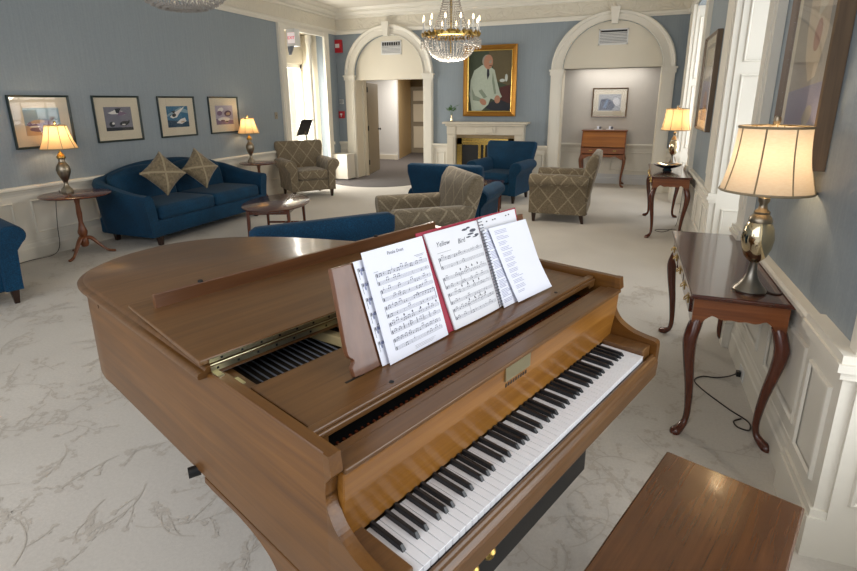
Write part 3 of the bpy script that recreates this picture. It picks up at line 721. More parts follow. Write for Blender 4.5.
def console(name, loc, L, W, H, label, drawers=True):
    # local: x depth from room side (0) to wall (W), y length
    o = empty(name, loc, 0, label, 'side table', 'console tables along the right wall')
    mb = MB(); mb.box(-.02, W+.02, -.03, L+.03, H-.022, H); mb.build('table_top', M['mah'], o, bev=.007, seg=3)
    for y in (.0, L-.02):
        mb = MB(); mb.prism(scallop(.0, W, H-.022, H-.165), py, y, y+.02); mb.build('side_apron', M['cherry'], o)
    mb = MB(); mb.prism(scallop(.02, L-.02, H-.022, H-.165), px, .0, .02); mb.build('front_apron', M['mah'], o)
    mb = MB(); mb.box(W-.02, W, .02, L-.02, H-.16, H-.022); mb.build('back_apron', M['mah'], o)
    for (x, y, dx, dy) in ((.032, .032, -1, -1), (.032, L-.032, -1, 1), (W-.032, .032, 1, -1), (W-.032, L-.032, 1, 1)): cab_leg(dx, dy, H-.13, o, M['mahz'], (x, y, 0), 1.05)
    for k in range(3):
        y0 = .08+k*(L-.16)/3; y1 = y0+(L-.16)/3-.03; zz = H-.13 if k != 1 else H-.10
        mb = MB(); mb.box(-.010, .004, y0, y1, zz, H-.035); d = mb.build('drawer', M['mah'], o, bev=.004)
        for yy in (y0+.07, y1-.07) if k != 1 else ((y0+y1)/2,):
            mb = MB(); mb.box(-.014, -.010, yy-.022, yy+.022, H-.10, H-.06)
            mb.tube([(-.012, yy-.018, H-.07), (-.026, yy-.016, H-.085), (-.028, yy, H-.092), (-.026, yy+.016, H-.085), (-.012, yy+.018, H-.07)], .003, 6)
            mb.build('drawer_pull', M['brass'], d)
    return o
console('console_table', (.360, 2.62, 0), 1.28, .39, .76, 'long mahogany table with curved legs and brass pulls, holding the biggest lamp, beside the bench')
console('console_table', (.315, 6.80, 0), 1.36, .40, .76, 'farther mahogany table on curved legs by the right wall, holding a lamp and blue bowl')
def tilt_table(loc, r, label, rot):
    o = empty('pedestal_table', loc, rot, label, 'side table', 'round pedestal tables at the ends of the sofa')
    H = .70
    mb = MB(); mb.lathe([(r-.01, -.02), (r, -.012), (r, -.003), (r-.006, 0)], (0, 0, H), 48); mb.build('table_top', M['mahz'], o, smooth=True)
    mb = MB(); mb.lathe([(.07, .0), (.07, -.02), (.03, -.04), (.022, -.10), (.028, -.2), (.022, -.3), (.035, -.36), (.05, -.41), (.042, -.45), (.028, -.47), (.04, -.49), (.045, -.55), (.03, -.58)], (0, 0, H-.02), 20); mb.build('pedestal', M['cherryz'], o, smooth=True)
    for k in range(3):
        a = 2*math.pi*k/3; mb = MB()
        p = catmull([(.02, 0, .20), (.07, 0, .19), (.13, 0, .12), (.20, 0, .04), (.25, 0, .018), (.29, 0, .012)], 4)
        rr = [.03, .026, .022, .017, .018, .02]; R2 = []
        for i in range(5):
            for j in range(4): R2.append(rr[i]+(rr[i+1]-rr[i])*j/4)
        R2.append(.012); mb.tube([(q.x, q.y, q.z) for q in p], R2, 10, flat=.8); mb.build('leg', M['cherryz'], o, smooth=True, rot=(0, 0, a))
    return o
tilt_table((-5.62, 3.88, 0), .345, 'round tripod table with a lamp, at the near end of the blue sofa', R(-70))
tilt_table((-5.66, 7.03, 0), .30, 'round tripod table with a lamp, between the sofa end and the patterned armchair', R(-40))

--

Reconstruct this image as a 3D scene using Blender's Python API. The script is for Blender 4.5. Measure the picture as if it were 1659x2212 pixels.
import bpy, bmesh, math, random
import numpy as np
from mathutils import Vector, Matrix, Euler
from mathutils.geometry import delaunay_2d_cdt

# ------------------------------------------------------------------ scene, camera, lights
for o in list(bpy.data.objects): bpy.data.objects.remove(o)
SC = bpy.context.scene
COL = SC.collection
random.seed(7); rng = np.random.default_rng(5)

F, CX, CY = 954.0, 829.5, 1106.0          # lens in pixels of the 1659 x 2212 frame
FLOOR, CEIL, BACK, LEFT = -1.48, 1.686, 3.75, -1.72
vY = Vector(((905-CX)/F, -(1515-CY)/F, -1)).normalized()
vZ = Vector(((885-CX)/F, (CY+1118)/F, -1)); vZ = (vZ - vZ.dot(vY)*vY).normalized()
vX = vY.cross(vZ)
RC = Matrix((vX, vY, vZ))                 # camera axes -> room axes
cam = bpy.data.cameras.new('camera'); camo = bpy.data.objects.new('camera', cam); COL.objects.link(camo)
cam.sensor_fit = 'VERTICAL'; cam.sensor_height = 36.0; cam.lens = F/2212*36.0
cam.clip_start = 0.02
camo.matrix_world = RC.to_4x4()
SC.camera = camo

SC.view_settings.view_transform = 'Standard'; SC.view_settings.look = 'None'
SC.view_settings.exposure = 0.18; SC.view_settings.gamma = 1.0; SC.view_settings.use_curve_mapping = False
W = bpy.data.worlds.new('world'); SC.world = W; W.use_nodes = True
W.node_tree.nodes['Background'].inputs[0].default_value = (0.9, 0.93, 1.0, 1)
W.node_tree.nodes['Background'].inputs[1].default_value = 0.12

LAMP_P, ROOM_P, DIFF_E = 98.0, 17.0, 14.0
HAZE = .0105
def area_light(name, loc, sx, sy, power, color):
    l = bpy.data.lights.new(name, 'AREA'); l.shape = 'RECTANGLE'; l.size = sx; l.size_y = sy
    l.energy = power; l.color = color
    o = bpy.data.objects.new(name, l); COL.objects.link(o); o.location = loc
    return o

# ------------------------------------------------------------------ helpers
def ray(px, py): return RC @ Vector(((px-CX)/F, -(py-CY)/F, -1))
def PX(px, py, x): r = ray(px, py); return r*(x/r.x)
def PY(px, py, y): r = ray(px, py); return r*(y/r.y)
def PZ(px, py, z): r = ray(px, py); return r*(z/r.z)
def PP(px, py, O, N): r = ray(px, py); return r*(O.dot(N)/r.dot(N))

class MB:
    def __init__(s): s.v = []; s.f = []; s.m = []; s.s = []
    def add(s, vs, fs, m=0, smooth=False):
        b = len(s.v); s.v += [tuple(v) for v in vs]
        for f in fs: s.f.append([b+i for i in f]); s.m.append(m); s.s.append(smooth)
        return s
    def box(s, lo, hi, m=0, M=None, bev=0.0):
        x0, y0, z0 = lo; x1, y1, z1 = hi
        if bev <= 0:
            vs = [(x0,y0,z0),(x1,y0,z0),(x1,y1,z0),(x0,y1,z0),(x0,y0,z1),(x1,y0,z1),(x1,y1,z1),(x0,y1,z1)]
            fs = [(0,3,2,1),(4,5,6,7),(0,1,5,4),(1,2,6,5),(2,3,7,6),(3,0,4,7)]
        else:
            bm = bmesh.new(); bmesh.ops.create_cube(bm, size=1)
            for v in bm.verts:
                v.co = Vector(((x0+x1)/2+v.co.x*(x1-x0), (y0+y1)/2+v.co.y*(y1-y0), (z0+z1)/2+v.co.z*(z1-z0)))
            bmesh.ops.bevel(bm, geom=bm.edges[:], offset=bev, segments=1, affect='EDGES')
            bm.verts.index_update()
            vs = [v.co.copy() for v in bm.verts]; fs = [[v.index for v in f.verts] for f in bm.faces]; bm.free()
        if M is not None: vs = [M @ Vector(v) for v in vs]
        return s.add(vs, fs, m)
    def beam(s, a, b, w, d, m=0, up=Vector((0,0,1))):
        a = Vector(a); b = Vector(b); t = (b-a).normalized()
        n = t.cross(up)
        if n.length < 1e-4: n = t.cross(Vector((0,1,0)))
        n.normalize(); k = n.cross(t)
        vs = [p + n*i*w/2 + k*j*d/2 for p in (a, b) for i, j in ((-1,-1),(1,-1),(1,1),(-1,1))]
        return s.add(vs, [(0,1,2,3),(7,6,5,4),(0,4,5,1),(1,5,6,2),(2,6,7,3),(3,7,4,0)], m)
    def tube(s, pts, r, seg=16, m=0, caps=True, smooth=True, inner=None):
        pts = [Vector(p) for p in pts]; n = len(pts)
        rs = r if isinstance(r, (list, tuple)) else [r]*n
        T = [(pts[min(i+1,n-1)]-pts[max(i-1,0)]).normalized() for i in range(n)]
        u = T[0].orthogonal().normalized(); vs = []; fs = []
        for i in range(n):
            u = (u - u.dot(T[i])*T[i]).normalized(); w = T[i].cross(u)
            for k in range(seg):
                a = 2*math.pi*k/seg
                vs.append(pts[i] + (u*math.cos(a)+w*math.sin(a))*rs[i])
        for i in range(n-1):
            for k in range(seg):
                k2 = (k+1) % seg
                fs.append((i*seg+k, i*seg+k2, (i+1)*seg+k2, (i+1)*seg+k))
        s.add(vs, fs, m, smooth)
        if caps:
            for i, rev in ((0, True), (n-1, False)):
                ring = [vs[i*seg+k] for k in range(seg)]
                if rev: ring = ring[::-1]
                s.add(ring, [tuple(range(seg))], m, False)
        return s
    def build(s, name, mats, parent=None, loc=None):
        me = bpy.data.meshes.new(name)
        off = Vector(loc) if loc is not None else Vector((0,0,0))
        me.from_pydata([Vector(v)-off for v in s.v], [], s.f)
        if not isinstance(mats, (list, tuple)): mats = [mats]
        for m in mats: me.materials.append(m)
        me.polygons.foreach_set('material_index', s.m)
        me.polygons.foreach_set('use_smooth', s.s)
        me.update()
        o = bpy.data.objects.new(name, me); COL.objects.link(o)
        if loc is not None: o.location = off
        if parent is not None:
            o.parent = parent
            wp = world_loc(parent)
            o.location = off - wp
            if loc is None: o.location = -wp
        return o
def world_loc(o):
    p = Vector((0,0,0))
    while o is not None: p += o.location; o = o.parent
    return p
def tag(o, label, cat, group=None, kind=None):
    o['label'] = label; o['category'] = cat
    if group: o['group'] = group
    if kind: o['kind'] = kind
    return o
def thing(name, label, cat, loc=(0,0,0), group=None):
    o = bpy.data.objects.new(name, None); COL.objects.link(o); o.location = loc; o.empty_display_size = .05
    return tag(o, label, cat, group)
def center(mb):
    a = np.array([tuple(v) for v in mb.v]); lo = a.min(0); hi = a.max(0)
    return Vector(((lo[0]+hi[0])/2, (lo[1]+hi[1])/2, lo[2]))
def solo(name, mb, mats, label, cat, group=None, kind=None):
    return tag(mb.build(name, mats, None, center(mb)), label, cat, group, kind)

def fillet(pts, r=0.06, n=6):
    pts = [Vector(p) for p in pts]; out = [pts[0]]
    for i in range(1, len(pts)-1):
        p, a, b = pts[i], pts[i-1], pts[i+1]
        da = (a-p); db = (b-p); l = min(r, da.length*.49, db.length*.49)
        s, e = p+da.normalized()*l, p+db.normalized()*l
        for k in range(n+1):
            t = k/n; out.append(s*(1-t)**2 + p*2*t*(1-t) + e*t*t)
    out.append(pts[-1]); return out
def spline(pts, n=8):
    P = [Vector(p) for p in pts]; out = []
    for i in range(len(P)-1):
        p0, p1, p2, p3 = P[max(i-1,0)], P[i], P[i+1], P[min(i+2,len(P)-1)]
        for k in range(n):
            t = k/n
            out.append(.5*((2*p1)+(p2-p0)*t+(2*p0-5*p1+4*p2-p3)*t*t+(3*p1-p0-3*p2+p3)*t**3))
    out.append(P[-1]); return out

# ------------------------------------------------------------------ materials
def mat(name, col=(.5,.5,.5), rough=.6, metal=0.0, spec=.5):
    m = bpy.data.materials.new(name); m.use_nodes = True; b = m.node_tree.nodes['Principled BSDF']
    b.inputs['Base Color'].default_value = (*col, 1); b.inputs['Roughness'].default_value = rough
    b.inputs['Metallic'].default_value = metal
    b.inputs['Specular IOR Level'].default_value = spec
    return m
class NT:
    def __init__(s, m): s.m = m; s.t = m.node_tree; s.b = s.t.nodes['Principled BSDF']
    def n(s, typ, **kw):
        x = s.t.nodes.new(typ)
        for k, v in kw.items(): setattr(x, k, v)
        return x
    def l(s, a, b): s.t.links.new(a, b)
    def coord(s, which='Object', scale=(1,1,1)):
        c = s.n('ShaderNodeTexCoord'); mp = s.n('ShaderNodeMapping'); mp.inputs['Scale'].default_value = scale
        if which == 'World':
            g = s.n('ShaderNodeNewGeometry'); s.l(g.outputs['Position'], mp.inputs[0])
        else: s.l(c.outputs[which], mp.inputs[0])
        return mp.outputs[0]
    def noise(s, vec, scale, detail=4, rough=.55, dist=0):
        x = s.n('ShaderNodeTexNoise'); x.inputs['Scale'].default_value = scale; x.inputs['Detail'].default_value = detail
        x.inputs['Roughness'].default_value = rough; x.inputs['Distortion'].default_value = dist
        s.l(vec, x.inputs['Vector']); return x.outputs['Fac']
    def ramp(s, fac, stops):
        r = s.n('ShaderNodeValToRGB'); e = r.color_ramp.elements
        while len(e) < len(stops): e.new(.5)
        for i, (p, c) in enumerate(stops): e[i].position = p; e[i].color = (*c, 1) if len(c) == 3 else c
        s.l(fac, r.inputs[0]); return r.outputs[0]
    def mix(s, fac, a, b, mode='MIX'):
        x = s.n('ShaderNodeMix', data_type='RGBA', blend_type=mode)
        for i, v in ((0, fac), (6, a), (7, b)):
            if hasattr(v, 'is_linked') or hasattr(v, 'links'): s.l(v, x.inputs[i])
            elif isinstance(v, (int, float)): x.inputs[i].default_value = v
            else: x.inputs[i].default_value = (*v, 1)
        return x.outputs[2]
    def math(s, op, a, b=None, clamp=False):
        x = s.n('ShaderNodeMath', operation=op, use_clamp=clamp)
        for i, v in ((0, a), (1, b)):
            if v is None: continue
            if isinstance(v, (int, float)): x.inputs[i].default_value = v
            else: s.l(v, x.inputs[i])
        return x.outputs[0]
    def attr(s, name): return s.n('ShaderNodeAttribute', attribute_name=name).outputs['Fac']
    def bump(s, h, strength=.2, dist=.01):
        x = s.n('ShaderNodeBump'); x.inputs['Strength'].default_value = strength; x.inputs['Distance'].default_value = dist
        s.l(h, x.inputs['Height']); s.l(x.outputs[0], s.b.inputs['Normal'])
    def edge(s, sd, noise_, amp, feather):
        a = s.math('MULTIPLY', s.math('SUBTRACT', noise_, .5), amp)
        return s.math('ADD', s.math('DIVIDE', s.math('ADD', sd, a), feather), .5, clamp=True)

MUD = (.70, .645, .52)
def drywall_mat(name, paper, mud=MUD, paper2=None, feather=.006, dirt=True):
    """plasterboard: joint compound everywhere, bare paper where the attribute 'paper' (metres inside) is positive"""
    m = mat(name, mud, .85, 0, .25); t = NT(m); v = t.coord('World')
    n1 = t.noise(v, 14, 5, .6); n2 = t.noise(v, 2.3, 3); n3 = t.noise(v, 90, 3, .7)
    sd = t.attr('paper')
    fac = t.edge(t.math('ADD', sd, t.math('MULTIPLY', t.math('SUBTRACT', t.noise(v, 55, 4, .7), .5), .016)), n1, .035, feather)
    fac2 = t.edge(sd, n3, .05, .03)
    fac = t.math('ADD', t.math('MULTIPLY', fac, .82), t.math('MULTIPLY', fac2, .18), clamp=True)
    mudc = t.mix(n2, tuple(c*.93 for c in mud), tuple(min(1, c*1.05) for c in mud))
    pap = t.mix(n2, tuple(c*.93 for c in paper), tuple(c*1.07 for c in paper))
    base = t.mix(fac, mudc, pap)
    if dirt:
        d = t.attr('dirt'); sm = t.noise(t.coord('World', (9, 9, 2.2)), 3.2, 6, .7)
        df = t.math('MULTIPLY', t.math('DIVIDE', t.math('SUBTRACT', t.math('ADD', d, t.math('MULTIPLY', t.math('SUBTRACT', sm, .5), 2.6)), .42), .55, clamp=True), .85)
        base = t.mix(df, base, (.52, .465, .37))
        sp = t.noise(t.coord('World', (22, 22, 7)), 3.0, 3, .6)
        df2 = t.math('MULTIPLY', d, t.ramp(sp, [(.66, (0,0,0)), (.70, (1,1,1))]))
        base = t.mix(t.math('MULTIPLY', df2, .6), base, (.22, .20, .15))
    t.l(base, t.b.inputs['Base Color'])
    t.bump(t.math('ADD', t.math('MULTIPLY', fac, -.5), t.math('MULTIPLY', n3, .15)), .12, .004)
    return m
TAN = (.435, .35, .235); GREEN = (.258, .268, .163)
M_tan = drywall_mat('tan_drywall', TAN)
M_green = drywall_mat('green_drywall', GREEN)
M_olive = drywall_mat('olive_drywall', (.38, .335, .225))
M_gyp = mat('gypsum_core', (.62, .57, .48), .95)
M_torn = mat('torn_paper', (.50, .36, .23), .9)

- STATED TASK
Select all lines in the listing that include the word "Blender".

- RESPONSE TO THE TASK
Write part 3 of the bpy script that recreates this picture. It picks up at line 721. More parts follow. Write for Blender 4.5.
Reconstruct this image as a 3D scene using Blender's Python API. The script is for Blender 4.5. Measure the picture as if it were 1659x2212 pixels.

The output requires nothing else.